Unveiling the multiple effects of MOF-derived TiO2 on Ti-Fe2O3 photoanodes for efficient and stable photoelectrochemical water oxidation

α-Fe₂O₃ is a promising photoanode that is limited by its high surface charge recombination and slow water oxidation kinetics. In this study, we synthesized a TiO₂ layer on Ti-Fe₂O₃ by annealing Ti-MOFs, followed by ZIF-67 as a co-catalyst, to fabricate a ZIF-67/TiO₂/Ti-Fe₂O₃ photoanode for photoelectrochemical (PEC) water splitting. The systematic experimental and theoretical results revealed that the improvement in performance was due to multiple effects of the MOF-derived TiO₂. This molecule not only passivates the acceptor surface states of Ti-Fe₂O₃, thereby reducing the number of surface recombination centers, but also acts as an electron barrier to promote charge separation in the Ti-Fe₂O₃ bulk.
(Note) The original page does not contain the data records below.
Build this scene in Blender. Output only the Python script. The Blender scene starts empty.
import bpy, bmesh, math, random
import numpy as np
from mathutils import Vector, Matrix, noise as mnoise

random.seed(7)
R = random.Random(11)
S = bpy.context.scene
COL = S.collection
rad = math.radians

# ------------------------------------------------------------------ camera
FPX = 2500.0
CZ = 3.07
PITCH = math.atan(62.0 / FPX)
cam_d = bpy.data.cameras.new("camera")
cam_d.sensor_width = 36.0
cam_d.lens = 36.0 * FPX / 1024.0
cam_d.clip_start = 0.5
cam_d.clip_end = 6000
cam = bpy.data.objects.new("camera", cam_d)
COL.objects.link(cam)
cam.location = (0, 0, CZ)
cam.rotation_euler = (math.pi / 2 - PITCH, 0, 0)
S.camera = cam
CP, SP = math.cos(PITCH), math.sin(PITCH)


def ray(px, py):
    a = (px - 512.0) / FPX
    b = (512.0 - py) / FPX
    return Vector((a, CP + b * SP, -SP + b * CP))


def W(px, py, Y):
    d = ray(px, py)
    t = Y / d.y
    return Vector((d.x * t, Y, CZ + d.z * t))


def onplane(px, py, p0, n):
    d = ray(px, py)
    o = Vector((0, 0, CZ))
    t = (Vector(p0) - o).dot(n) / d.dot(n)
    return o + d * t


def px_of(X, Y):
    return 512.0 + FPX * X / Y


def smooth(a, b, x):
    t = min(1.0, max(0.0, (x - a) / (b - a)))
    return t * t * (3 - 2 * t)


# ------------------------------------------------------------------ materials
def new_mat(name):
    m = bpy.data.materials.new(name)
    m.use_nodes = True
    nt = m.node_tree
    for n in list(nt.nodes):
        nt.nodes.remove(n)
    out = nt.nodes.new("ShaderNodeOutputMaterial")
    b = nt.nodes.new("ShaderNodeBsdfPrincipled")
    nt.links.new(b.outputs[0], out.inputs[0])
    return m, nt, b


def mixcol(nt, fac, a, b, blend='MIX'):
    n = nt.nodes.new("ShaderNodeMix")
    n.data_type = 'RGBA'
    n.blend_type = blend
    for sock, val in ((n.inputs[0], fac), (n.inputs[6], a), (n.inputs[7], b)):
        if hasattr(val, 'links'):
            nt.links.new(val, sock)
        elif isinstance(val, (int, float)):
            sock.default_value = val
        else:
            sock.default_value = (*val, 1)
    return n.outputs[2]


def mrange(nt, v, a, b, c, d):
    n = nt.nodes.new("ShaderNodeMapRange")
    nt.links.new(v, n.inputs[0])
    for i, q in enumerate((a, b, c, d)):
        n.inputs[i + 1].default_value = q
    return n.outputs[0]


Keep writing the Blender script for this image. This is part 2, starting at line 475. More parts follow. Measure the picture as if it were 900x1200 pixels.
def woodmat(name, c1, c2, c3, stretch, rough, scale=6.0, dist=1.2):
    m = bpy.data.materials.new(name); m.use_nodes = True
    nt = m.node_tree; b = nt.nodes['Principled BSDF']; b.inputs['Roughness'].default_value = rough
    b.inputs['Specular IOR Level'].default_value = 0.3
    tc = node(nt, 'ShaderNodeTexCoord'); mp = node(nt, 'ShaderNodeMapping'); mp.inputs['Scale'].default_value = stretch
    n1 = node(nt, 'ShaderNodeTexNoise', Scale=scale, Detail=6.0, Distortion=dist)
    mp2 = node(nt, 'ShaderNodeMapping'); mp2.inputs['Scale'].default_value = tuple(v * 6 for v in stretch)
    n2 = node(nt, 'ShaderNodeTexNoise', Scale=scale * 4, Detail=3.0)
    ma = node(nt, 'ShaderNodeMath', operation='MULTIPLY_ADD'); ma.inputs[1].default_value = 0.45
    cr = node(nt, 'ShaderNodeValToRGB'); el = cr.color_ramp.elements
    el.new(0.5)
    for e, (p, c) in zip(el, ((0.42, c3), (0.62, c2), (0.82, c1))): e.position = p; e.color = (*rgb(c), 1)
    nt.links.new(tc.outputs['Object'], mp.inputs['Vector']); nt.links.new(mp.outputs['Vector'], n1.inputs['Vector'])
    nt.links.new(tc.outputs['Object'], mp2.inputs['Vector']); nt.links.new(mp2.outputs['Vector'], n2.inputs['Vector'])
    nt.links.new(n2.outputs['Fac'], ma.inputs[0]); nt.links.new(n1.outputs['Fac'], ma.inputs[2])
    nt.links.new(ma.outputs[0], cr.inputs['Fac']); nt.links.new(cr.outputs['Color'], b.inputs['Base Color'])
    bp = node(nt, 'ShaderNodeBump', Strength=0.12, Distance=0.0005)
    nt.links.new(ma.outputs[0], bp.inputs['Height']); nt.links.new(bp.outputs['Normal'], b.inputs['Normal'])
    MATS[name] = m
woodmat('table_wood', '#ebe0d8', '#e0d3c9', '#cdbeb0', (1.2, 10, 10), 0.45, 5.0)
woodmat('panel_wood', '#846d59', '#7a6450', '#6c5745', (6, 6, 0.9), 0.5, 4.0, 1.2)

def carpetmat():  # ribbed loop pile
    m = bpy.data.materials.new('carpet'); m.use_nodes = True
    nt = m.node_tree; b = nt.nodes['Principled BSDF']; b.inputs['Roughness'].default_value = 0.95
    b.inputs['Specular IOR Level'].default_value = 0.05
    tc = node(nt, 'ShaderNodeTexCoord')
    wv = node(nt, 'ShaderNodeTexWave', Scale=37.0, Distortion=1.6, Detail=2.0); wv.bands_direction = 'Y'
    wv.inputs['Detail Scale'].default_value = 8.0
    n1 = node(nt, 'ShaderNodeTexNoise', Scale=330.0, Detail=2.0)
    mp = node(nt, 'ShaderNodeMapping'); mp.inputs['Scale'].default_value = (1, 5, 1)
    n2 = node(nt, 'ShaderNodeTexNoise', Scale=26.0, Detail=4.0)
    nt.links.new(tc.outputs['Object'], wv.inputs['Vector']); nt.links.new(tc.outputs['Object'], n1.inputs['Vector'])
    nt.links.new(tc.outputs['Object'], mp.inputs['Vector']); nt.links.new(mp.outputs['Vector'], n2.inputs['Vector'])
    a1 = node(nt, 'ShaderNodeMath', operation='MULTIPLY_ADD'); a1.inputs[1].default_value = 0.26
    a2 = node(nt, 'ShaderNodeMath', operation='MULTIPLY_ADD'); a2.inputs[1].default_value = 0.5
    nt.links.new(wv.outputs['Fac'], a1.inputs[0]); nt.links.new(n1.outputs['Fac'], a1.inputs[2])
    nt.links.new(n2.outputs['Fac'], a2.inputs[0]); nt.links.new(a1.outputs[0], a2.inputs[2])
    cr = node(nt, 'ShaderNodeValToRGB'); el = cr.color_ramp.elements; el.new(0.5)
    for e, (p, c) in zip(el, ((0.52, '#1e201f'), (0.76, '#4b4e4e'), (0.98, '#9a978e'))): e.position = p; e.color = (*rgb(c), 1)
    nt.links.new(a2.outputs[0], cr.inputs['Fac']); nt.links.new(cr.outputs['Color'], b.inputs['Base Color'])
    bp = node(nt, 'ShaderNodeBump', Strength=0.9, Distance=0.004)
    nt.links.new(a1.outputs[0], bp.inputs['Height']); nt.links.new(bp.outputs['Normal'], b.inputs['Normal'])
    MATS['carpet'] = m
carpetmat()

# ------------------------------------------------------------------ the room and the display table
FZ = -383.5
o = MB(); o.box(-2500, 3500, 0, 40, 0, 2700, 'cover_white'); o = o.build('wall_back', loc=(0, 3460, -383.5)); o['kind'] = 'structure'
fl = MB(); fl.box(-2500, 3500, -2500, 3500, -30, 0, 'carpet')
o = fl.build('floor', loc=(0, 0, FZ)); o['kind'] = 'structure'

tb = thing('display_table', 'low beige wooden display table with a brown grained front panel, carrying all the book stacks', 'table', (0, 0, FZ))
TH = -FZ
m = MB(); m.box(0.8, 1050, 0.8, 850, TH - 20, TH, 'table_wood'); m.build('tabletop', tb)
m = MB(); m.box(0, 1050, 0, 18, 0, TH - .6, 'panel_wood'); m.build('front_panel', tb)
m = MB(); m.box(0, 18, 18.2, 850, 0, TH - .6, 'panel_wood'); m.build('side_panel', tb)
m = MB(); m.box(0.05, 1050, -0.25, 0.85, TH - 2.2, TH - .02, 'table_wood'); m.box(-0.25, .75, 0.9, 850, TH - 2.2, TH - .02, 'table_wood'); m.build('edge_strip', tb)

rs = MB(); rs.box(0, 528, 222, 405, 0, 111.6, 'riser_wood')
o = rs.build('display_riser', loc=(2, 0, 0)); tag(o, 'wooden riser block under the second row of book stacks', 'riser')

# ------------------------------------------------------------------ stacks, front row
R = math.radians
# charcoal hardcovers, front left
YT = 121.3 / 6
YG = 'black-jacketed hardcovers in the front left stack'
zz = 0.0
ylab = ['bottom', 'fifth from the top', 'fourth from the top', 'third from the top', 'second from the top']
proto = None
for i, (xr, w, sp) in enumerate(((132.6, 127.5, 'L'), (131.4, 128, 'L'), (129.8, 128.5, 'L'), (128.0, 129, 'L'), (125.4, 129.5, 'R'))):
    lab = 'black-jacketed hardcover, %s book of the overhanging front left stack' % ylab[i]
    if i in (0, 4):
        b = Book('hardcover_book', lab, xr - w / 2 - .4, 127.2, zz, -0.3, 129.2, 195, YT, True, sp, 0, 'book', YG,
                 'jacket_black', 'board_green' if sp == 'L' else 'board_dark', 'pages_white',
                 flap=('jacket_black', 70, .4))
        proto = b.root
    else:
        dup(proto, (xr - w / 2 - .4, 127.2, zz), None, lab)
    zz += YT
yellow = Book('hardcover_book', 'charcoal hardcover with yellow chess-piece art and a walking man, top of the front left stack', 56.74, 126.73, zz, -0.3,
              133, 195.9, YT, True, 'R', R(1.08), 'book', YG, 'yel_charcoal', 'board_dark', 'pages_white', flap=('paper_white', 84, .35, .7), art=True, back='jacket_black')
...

Moreover, MOF-derived TiO₂ can dramatically reduce the energy barrier for the OER of Ti-Fe₂O₃, thus promoting the conversion of the intermediate *OH into *O. The synergistic improvement in the bulk and surface properties effectively enhanced the water oxidation performance of Ti-Fe₂O₃. The ZIF-67/TiO₂/Ti-Fe₂O₃ photoanode exhibits a photocurrent density of up to 4.04 mA cm⁻² at 1.23 V vs. RHE, which is 9.4 times as that of pure Ti-Fe₂O₃, and has long-term stability. Our work provides a feasible strategy for constructing efficient organic-inorganic hybrid photoelectrodes.